Domestic history to delight flappers and scrubbers alike. Horsfield charts the demands of household cleaning and the status of those who do it. The filthy battle was most strenuous just over a century ago with the gradual acceptance of Pasteur's ideas about micro-organisms. But cleanliness being next to healthiness has not prevented many people being firmly in the closet about their love of cleaning, fearing that others will see their passion as manic obsession. The idiosyncracies of individual cleaning regimes remain, despite centuries of advice to the contrary from Florence Nightingale, Mrs Beeton, Simone de Beauvoir and, of course, our mothers.

Leave it to Me

by Bharati Mukherjee,

Vintage, pounds 6.99, 246pp

Abandoned as a baby by her Indian father and American mother, Debby Dimartino in turn abandons her adoptive parents and strikes out West in search of "Bio" Mom and Dad. Coming from nowhere, she belongs everywhere - particularly in California, in bed with rich men, as the reinvented "Devi Dee" closes in on her real parents. Alive with dark humour, mall-speak dialogue and the garish horrors of consumer culture, Leave It To Me also carries an undertow of mythical violence, Electra-style. Mukherjee's seventh novel still manages to delight in the contradictions of a place where even racism is treated as a learning experience.

Sister Josephine

by Joanna Traynor,

Bloomsbury, pounds 6.99, 216pp

Blood, guts, mangled bodies, the shocking sight of white bone pushing through bloody flesh - the human body in extremis plays a major role in Joanna Traynor's award-winning novel. Josephine, a foster-child who has been refused any information about her natural parents, is now a trainee nurse, struggling to find her roots amidst a moving flotsam and jestsam of car-crash victims, amputees and the elderly. "Everyone has a piss identity," she remarks matter-of-

factly at one point - that takes care of the physical side of things; but it's

the sense of emotional identity that concerns Traynor in this witty, disturbing book.

Lone Star Swing

by Duncan McLean,

Vintage, pounds 6.99, 320 pp

Yet another Brit author casting himself as the star of his own road movie. - though at least Duncan McLean admits to having only just passed his driving test.

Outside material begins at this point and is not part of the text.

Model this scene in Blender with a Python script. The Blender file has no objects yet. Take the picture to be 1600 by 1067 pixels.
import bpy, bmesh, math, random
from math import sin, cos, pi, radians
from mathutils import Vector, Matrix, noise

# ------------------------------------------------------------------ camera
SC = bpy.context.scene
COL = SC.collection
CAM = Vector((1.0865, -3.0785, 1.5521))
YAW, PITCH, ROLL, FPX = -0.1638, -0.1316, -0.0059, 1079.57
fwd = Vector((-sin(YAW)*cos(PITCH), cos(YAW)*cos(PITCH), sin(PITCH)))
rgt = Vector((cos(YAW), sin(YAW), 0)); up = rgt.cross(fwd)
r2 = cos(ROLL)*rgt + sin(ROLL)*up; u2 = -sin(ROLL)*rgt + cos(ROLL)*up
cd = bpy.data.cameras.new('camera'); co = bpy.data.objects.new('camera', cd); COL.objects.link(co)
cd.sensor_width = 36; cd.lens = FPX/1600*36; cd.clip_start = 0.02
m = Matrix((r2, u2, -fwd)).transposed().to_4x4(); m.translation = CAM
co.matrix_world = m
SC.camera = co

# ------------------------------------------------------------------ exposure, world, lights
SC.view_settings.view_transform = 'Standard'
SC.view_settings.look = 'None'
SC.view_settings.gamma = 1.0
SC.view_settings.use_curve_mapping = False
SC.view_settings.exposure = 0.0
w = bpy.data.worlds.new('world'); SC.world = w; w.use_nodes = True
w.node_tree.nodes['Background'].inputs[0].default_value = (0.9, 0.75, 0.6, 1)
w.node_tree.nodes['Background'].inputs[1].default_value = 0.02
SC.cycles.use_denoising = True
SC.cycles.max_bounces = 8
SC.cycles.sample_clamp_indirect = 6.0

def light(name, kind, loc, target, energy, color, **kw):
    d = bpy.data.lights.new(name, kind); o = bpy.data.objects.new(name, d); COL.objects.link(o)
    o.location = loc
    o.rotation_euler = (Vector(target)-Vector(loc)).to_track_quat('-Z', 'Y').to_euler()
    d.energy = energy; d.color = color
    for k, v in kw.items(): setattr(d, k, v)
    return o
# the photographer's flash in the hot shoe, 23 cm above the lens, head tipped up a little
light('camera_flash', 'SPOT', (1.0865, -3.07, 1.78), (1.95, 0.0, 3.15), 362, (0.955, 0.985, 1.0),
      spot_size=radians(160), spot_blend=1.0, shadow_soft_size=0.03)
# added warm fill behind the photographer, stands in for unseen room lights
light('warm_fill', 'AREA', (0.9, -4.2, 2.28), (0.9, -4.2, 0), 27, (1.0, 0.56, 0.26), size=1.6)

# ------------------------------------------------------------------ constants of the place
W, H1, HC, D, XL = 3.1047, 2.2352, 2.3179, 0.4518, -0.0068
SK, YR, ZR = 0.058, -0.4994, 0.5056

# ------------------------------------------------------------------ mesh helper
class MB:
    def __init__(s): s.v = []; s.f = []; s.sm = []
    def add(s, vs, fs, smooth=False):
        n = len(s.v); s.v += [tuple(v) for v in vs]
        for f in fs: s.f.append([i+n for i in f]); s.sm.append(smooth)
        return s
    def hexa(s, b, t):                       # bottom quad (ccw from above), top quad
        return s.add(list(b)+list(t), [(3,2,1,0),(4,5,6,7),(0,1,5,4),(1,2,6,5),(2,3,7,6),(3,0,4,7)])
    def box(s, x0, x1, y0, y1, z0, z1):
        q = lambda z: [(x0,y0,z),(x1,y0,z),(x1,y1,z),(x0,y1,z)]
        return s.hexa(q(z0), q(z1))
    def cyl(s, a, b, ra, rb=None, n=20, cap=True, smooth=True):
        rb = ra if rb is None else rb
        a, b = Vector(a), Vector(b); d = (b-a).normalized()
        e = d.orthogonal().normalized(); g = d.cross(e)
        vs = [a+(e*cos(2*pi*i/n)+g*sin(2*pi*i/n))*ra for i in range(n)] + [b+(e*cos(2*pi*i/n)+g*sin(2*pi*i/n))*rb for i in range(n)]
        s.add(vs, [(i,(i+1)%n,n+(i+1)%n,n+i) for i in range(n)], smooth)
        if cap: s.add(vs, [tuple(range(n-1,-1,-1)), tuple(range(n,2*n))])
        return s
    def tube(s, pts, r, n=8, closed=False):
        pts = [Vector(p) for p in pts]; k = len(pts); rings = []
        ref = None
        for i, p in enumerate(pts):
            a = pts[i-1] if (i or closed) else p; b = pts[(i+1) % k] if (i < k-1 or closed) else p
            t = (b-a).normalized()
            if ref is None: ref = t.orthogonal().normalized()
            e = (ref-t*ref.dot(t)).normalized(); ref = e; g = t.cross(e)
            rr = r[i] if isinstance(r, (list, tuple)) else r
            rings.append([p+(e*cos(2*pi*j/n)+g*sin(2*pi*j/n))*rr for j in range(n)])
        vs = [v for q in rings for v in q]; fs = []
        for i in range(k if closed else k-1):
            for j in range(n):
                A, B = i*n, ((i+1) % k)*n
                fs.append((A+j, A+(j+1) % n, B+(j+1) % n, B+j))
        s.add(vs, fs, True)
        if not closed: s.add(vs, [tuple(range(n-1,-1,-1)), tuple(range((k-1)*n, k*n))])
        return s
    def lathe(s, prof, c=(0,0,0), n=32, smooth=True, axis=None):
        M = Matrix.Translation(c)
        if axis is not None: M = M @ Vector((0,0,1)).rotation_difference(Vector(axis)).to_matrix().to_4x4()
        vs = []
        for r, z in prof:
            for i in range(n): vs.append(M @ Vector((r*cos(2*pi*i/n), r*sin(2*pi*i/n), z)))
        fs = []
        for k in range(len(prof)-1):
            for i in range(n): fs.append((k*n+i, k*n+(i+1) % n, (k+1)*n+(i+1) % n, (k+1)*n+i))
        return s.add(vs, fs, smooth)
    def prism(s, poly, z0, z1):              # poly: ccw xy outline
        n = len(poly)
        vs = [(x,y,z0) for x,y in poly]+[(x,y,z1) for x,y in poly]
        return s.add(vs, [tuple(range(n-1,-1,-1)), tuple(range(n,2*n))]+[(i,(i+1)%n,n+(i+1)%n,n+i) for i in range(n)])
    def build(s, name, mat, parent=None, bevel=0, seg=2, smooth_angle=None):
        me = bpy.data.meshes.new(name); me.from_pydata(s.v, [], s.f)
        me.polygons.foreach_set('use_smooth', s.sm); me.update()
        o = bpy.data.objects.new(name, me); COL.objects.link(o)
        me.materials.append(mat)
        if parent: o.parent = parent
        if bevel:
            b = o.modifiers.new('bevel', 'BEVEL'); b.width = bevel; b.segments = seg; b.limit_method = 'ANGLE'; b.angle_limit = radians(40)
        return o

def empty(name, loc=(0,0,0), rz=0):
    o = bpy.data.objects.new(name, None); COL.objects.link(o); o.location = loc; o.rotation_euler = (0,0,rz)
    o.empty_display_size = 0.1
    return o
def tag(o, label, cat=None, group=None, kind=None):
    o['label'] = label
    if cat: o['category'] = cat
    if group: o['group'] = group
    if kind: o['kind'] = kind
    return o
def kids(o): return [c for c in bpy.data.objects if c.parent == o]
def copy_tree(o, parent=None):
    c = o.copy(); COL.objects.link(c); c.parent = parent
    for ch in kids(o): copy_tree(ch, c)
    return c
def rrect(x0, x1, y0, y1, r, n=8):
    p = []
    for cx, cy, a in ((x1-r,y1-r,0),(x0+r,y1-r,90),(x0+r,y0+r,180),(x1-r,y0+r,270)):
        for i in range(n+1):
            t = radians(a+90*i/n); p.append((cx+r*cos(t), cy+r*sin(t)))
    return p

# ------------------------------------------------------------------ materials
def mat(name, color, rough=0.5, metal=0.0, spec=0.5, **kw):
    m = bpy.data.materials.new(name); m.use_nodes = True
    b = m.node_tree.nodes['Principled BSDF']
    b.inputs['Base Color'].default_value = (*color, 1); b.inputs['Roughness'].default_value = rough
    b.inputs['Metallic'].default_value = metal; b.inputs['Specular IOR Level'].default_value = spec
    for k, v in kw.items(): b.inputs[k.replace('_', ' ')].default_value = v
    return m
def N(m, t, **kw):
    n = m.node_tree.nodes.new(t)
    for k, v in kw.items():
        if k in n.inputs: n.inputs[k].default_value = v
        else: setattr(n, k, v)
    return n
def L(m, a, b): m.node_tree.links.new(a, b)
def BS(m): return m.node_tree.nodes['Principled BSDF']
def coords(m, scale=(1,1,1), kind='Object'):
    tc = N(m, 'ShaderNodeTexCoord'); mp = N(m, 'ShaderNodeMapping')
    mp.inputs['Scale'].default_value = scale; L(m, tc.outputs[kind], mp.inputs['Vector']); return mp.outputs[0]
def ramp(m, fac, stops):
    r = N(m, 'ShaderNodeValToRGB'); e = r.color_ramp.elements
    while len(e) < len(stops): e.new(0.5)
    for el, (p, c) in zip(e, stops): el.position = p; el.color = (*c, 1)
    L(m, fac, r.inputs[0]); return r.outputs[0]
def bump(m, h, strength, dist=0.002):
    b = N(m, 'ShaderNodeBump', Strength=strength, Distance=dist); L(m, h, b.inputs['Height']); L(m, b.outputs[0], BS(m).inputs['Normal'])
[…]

Using the prize money from a Somerset Maugham Award, the Orkney-based writer and publisher McLean, who first published Irvine Welsh and co with his influential small press, travels to the Lone Star State in the spring of 1995. He goes in search of the spirit of Bob Wills, the father of "Western Swing" and the inspiration for Lyle Lovett's quiff. Even if the world of cowboy music leaves you cold, McLean's ear for dialogue and droll sense of humour will enliven this unlikely transatlantic quest.